Docker Docker Hub
Where the images you docker pull come from, and how to judge whether one is trustworthy.
Registry and naming
Docker Hub is Docker’s cloud image registry (a central store of images, much like npm is for Node packages). Each image lives in a repository, and tags within a repo distinguish versions. Full naming format:
[registry]/[user or org]/[repo]:[tag]
python:3.12-slim # Docker Official Image (registry and library prefix omitted)
someuser/myapp:v1.0 # personal / org repo
myregistry.local:5000/test:1.0 # self-hosted registry
Omitting :tag equals :latest; avoid latest in Dockerfiles and production (see Choosing images).
Three trust tiers
Not every image is trustworthy. Look at three tiers:
| Tier | How to spot it | Maintainer |
|---|
| Docker Official Images | No user prefix (python, ubuntu, postgres), official badge | Curated by Docker, follows Dockerfile best practices, near-zero CVEs |
| Verified Publisher | ”Verified Publisher” badge, vendor name in the path | Commercial vendor reviewed by Docker |
| Community images | Format username/image, no badge | Individual users; judge by download count and reputation |
Steps: check the path format (user prefix or not), confirm the badge on the Hub page, then look at download count and update frequency.
Public vs private
| Public | Private |
|---|
| Visibility | Anyone can pull, no login | Only authorized accounts |
| Free plan | Unlimited public repos | 1 private repo (free personal plan) |
Login, push, pull
docker pull python:3.12-slim # pull an official image
docker pull someuser/myapp:v1.0 # pull a user repo
docker login # log in (device code flow, browser confirm)

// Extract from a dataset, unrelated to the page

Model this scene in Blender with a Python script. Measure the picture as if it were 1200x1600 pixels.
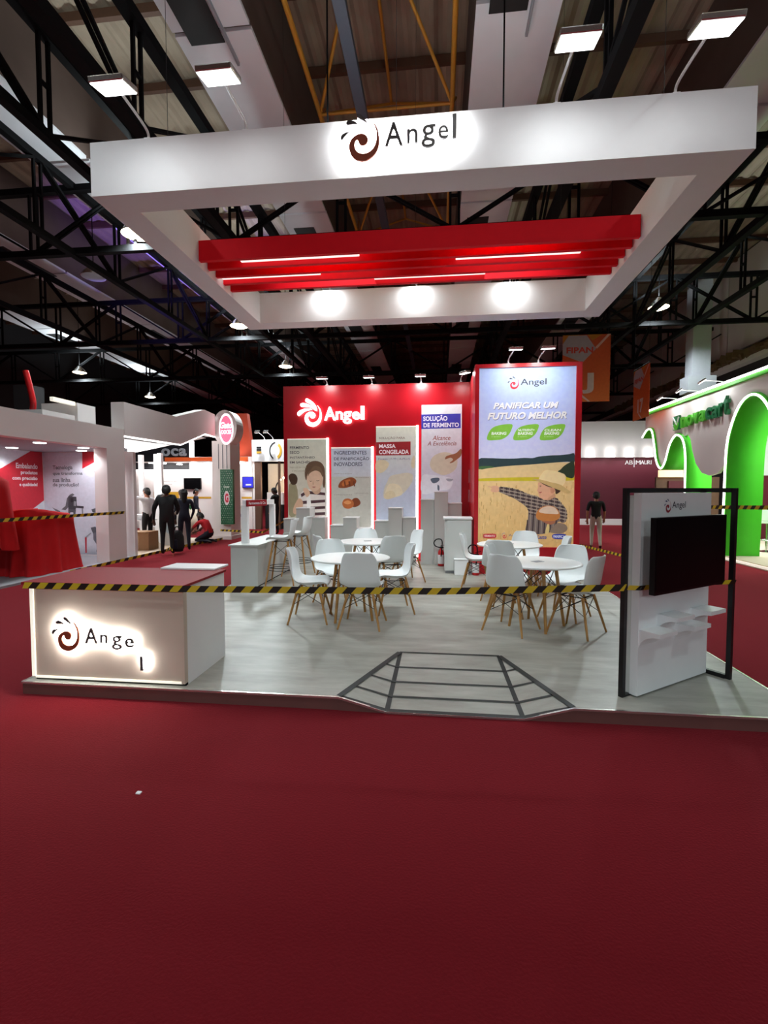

echo "$DOCKER_PASSWORD" | docker login -u "$DOCKER_USERNAME" --password-stdin # CI, keeps password out of shell history
docker tag myapp:latest user/myapp:v1.0 # tag into the right format before push
docker push user/myapp:v1.0 # push to your own repo
Official security advice: configure a credential store rather than leaving credentials in plaintext in ~/.docker/config.json.
Pull rate limits (as of 2026-06)
| Account type | Pull limit | Window |
|---|
| Anonymous (not logged in) | 100 per IPv4 or IPv6 /64 subnet | Per 6 hours |
| Authenticated free account | 200 | Per 6 hours |
| Paid plans (Pro / Team / Business) | Unlimited | — |
Exceeding the limit returns HTTP 429 (Too Many Requests). CI is the most likely to hit it; standard fixes: docker login then pull (raises you from 100 to 200), upgrade to a paid plan, or run a local pull-through cache (the official registry image in proxy mode).